**Exercise task**
Return each line of the listing that contains the string "objects".

..........

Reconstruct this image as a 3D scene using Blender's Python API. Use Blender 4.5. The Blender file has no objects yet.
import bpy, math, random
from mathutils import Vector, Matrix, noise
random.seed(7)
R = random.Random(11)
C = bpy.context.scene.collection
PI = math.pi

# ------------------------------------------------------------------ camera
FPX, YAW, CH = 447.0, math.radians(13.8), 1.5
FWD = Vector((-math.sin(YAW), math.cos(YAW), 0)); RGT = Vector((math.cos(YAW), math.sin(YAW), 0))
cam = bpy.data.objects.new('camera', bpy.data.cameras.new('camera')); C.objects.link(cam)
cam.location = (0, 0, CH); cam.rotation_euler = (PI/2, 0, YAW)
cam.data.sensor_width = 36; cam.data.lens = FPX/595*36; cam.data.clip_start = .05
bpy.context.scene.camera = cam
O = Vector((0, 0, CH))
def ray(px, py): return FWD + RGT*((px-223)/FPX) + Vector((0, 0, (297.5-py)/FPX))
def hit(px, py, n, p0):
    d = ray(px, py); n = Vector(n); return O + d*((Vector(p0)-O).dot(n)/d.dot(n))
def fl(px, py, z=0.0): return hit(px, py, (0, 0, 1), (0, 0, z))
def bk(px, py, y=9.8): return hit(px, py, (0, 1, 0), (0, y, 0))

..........

**Answer to the problem**
Reconstruct this image as a 3D scene using Blender's Python API. Use Blender 4.5. The Blender file has no objects yet.
cam = bpy.data.objects.new('camera', bpy.data.cameras.new('camera')); C.objects.link(cam)